Certainly if Hunter's try is allowed, Morris's must be as well: it is an a fortiori case. But we need not go back to the Wembley match. What happened on Saturday was that Morris was tackled just short of the line. He then stretched forward and grounded the ball on the line.

The relevant note to Law 18 states that: 'If a tackle occurs in such a position that the tackled player, whilst complying with the law, is able to place the ball on or over the goal-line he may do so to score a try.'

The crucial question is whether Morris was complying with the law after the tackle. Eddie Butler (a former Welsh captain) had no doubt that Morris had scored. This was his instantaneous response on television.

With more leisure to contemplate, Robert Horner, the chairman of the referees' sub-committee of the Rugby Football Union, takes the same view. The important factor was that Morris took, in Horner's words, 'immediate action'. But he is not complaining on behalf of England. He merely agrees with Butler, Rob Andrew, with me and, doubtless, with numerous others.

Still, it was a famous victory. And, with only two Saturdays of the international season gone, there is keen dispute about the composition of the Lions party to tour New Zealand. Before the Five Nations' Championship began, we saloon-bar selectors had already pencilled in several names. Today, we are having to revise our assessments.

Take the wings. The favourites were Hunter, Simon Geoghegan, and Rory and Tony Underwood. Ieuan Evans was considered to be too prone to injury and to have lost his edge. And yet on Saturday he looked faster, fitter and sharper than he had for years.

Rory Underwood, by contrast, has always been liable to enter a world of his own. This is perhaps so not despite but because of his very great speed: for fast players tend to be easily bored and to believe, even subconsciously, that their pace can be relied upon to extricate them from any trouble.

And now Derek Stark has arrived on the scene. He went round Geoghegan three weeks ago and scored a fine try, as did his partner, Tony Stanger. On current form, the choices are Evans, Hunter, Stanger and Stark, which would mean taking three players who currently perform on the right.

Even before Saturday's match, Ian McGeechan had indicated that Will Carling would not necessarily be captain. His preference is believed to be for Gavin Hastings.
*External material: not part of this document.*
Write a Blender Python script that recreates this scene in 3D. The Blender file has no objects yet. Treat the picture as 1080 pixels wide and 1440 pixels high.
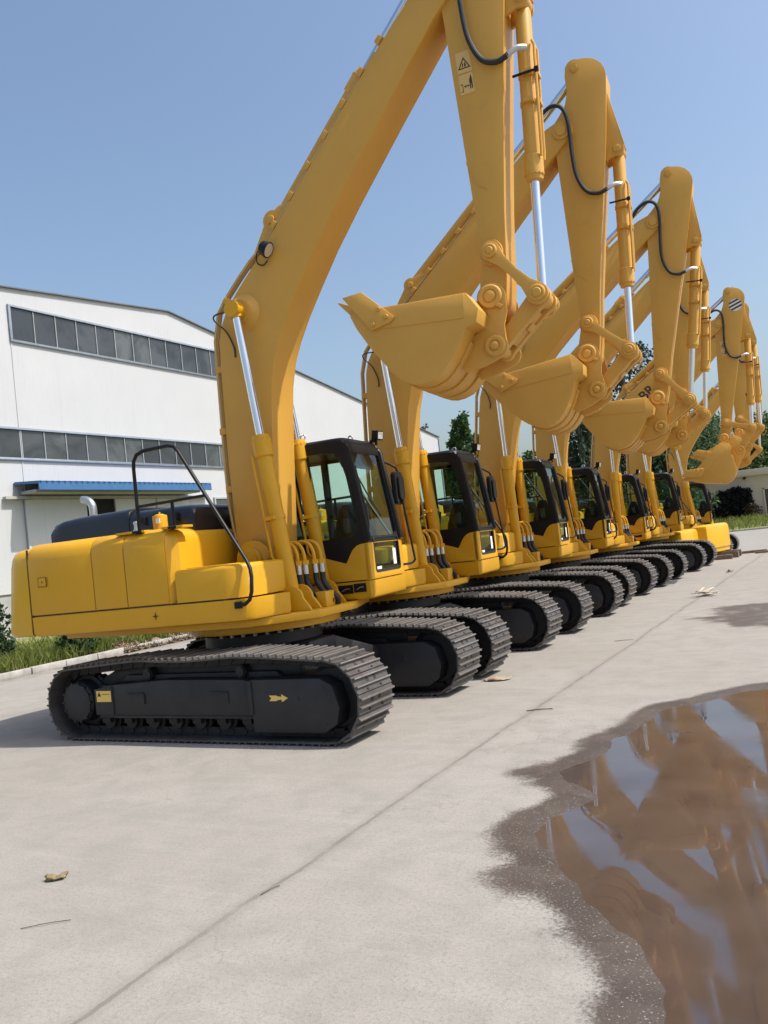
import bpy, bmesh, math, random
import numpy as np
from mathutils import Vector, Matrix, noise
R_ = math.radians
C = bpy.context.scene.collection
random.seed(7)

# ------------------------------------------------------------------ materials
def nmat(name):
    m = bpy.data.materials.new(name); m.use_nodes = True
    nt = m.node_tree
    b = nt.nodes['Principled BSDF']
    return m, nt, b
def N(nt, t, **kw):
    n = nt.nodes.new(t)
    for k, v in kw.items():
        if k == 'inp':
            for a, c in v.items(): n.inputs[a].default_value = c
        else: setattr(n, k, v)
    return n
def L(nt, a, b): nt.links.new(a, b)
def ramp(nt, fac, stops):
    r = N(nt, 'ShaderNodeValToRGB')
    e = r.color_ramp.elements
    while len(e) < len(stops): e.new(0.5)
    for i, (p, c) in enumerate(stops):
        e[i].position = p; e[i].color = (*c, 1) if len(c) == 3 else c
    L(nt, fac, r.inputs['Fac']); return r.outputs['Color']
def texco(nt, kind='Object'):
    return N(nt, 'ShaderNodeTexCoord').outputs[kind]
def noise_t(nt, co, scale, detail=4, rough=.6, dist=0):
    n = N(nt, 'ShaderNodeTexNoise', inp={'Scale': scale, 'Detail': detail, 'Roughness': rough, 'Distortion': dist})
    L(nt, co, n.inputs['Vector']); return n.outputs['Fac']
def bump(nt, b, h, strength=.3, dist=.02):
    n = N(nt, 'ShaderNodeBump', inp={'Strength': strength, 'Distance': dist})
    L(nt, h, n.inputs['Height']); L(nt, n.outputs['Normal'], b.inputs['Normal'])
def mixc(nt, fac, a, b):
    m = N(nt, 'ShaderNodeMix', data_type='RGBA')
    if hasattr(fac, 'links'): L(nt, fac, m.inputs[0])
    else: m.inputs[0].default_value = fac
    for s, v in ((6, a), (7, b)):
        if hasattr(v, 'links'): L(nt, v, m.inputs[s])
        else: m.inputs[s].default_value = (*v, 1)
    return m.outputs[2]
def paint(name, c1, c2, rough, scale=1.3, metal=0, coat=0, bmp=0.0, dirt=None, spec=.4):
    m, nt, b = nmat(name)
    co = texco(nt)
    f = noise_t(nt, co, scale, 5, .65)
    col = ramp(nt, f, [(.3, c1), (.7, c2)])
    if dirt:
        d = noise_t(nt, co, scale*7, 6, .75, .6)
        dm = ramp(nt, d, [(.58, (0, 0, 0)), (.74, (1, 1, 1))])
        mm = N(nt, 'ShaderNodeMath', operation='MULTIPLY', inp={1: dirt[1]}); L(nt, dm, mm.inputs[0])
        col = mixc(nt, mm.outputs[0], col, dirt[0])
    L(nt, col, b.inputs['Base Color'])
    r2 = noise_t(nt, co, scale*4, 4)
    rr = N(nt, 'ShaderNodeMapRange', inp={3: rough-.07, 4: rough+.1}); L(nt, r2, rr.inputs[0])
    L(nt, rr.outputs[0], b.inputs['Roughness'])
    b.inputs['Metallic'].default_value = metal; b.inputs['Specular IOR Level'].default_value = spec
    b.inputs['Coat Weight'].default_value = coat; b.inputs['Coat Roughness'].default_value = .18
    if bmp:
        bump(nt, b, noise_t(nt, co, 60, 3), bmp, .004)
    return m
M = {}
M['yellow'] = paint('yellow_paint', (.59, .300, .009), (.64, .334, .011), .40, .9, coat=.05, bmp=.05, dirt=((.36, .20, .03), .28))
M['ochre'] = paint('boom_paint', (.575, .306, .048), (.625, .340, .058), .44, .8, bmp=.06, dirt=((.40, .24, .07), .30))
M['bucket'] = paint('bucket_paint', (.575, .308, .052), (.63, .345, .066), .52, 1.4, bmp=.12, dirt=((.42, .25, .08), .35))
M['gloss'] = paint('counterweight_paint', (.60, .328, .008), (.65, .362, .010), .32, .8, coat=.15, bmp=.03)
M['black'] = paint('black_paint', (.006, .006, .007), (.011, .011, .012), .42, 2, coat=.04, spec=.25)
M['navy'] = paint('engine_cover_paint', (.008, .009, .013), (.013, .014, .019), .3, 2, coat=.3)
M['frame'] = paint('undercarriage_paint', (.013, .0125, .014), (.026, .025, .027), .5, 2.5, dirt=((.06, .055, .05), .5), bmp=.1)
M['shoe'] = paint('track_steel', (.066, .062, .061), (.118, .108, .101), .46, 3, metal=.3, dirt=((.16, .10, .07), .55), bmp=.15)
M['worn'] = paint('worn_steel', (.17, .145, .125), (.27, .235, .21), .4, 5, metal=.4, dirt=((.20, .12, .08), .6))
M['link'] = paint('track_link', (.012, .011, .011), (.03, .026, .025), .6, 4)
M['rubber'] = paint('rubber_hose', (.014, .014, .015), (.025, .024, .024), .5, 5)
M['pipe'] = paint('pipe_paint', (.50, .33, .12), (.58, .40, .17), .38, 3, metal=.2)
M['chrome'] = paint('chrome', (.72, .73, .76), (.80, .81, .84), .16, 2, metal=1)
M['steel'] = paint('bright_steel', (.5, .5, .5), (.62, .62, .6), .3, 4, metal=.9)
M['seat'] = paint('seat_fabric', (.16, .165, .16), (.24, .245, .24), .9, 14)
M['dash'] = paint('dash_plastic', (.03, .033, .032), (.05, .055, .052), .6, 6)
M['label'] = paint('label_yellow', (.80, .52, .12), (.83, .55, .15), .5, 3)
M['labelpale'] = paint('label_pale', (.66, .42, .14), (.68, .44, .16), .5, 3)
M['ink'] = paint('label_ink', (.05, .035, .015), (.06, .04, .02), .6, 3)
M['white'] = paint('white_label', (.75, .75, .76), (.8, .8, .8), .5, 3)
M['logowhite'] = paint('emblem_white', (.72, .69, .66), (.76, .73, .70), .5, 3)
M['logodark'] = paint('emblem_dark', (.045, .03, .035), (.06, .04, .045), .5, 3)
M['wood'] = paint('weathered_timber', (.10, .075, .055), (.19, .15, .11), .85, 6, bmp=.3)
M['splint'] = paint('split_wood', (.42, .36, .28), (.58, .52, .43), .85, 9, bmp=.3)
M['card'] = paint('cardboard', (.27, .20, .14), (.38, .30, .21), .9, 8)
M['leafdry'] = paint('dry_leaf', (.14, .10, .05), (.32, .25, .14), .85, 18)
def glass(name, tint, rough=.02):
    m, nt, b = nmat(name)
    nt.nodes.remove(b)
    t = N(nt, 'ShaderNodeBsdfTransparent', inp={'Color': (*tint, 1)})
    g = N(nt, 'ShaderNodeBsdfGlossy', inp={'Roughness': rough, 'Color': (.9, .95, .95, 1)})
    f = N(nt, 'ShaderNodeFresnel', inp={'IOR': 1.5})
    x = N(nt, 'ShaderNodeMixShader')
    ge = N(nt, 'ShaderNodeNewGeometry'); iv = N(nt, 'ShaderNodeMath', operation='SUBTRACT', inp={0: 1.0}); L(nt, ge.outputs['Backfacing'], iv.inputs[1])
    fm = N(nt, 'ShaderNodeMath', operation='MULTIPLY'); L(nt, f.outputs[0], fm.inputs[0]); L(nt, iv.outputs[0], fm.inputs[1])
    L(nt, fm.outputs[0], x.inputs[0]); L(nt, t.outputs[0], x.inputs[1]); L(nt, g.outputs[0], x.inputs[2])
    L(nt, x.outputs[0], nt.nodes['Material Output'].inputs['Surface'])
    return m
M['glass'] = glass('tinted_glass', (.82, .92, .88))
def lampmat():
    m, nt, b = nmat('lamp_lens'); b.inputs['Base Color'].default_value = (.75, .77, .8, 1)
    b.inputs['Roughness'].default_value = .12; b.inputs['Metallic'].default_value = .6
    return m
M['lens'] = lampmat()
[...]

I think this would be a mistake, for two reasons.

First, Hastings and McGeechan are Scots. When the two most important individuals in a touring party are fellow-nationals, allegations of favouritism, justified or not, are liable to be made over selection of the Test team.

You do not have to go to what used to be Yugoslavia to know the force of nationalism. You have only to be in Cardiff when Wales have beaten England. A Lions party is most harmonious when the two management figures, together with the captain and vice- captain, come one each from the four home countries.

Second, Hastings is not unassailable, great player though he is, and well though he has played this season. He is likely to be challenged by Jon Webb, or if Webb does not go, by Mike Rayer. This is not to say Hastings is, or would be, a latter-day version of Ciaran Fitzgerald, who caused much justified resentment when, as captain, he kept the superior hooker Colin Deans out of all the Test sides in New Zealand in 1983. Preferably, the captain should be unchallengable in his position.

This puts the selectors in a difficulty, for Robert Jones will be challenged by Gary Armstrong, and Rob Andrew by Stuart Barnes. Indeed, it is now being suggested that Barnes should replace Andrew in the England team. Perhaps - who knows? - the captaincy should go to a Welshman, for Wales have usually managed to produce their best form immediately before a Lions tour.